In other words, the Kurds would be a bulwark and an ally against Iran and Syria.

So far, as the article relates, the Bush Administration continues to fail to recognize this golden opportunity. They're concerned that an independent Kurdistan would end with a Sunni jihad state in the Green Zone, and Iranian control of the Shiite South. As President Bush said inhis press conference last week, he's agin' proposals to carve Iraq into three virtually autonomous regions as `destabilizing' and exacerbating Sunni-on-Sunni and Sunni-on-Shiite tensions. "The Kurds will then create problems for Turkey and Syria," President Bush said.

Guess what,Mr. President? Things are ALREADY DESTABILIZED...except in Kurdistan. And Iran ALREADY controls the Shiites whose government is on record as refusing to allow US bases there to be used against their friends in Iran! As for `creating problems for Turkey and Syria - who gives a rip? The Turks are no longer our allies, Syria never was, and a strong, US backed Kurdistan, with ties to the oppressed minorities in Syria, Turkey and especially Iran could be the start of a US encouraged resistance and regime change in those countries.

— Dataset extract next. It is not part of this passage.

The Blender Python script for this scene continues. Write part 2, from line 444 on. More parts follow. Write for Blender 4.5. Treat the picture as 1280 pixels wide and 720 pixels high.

A strong Kurdistan would give us a secure base in the region within easy flying distance from Iran and Syria, and a common border with our ally Jordan. And the Pesh Merga, the best fighting force in the country next to the US would effectively double our troop strength in one stroke.

Yet the congressionally created Iraq Study Group, headed by former Republican Secretary of State James Baker and Democratic co-chairman Lee Hamilton, which is studying policy alternatives for Iraq, didn't even bother to go to Kurdistan or consult with Barzani.

The Kurds are the people we should be allied with. They're a democratic, oil producing nation with a fine military who would be loyal, strong allies in the War on Jihad, and it's amazing to me - and saddening - that we refuse to take advantage of that fact.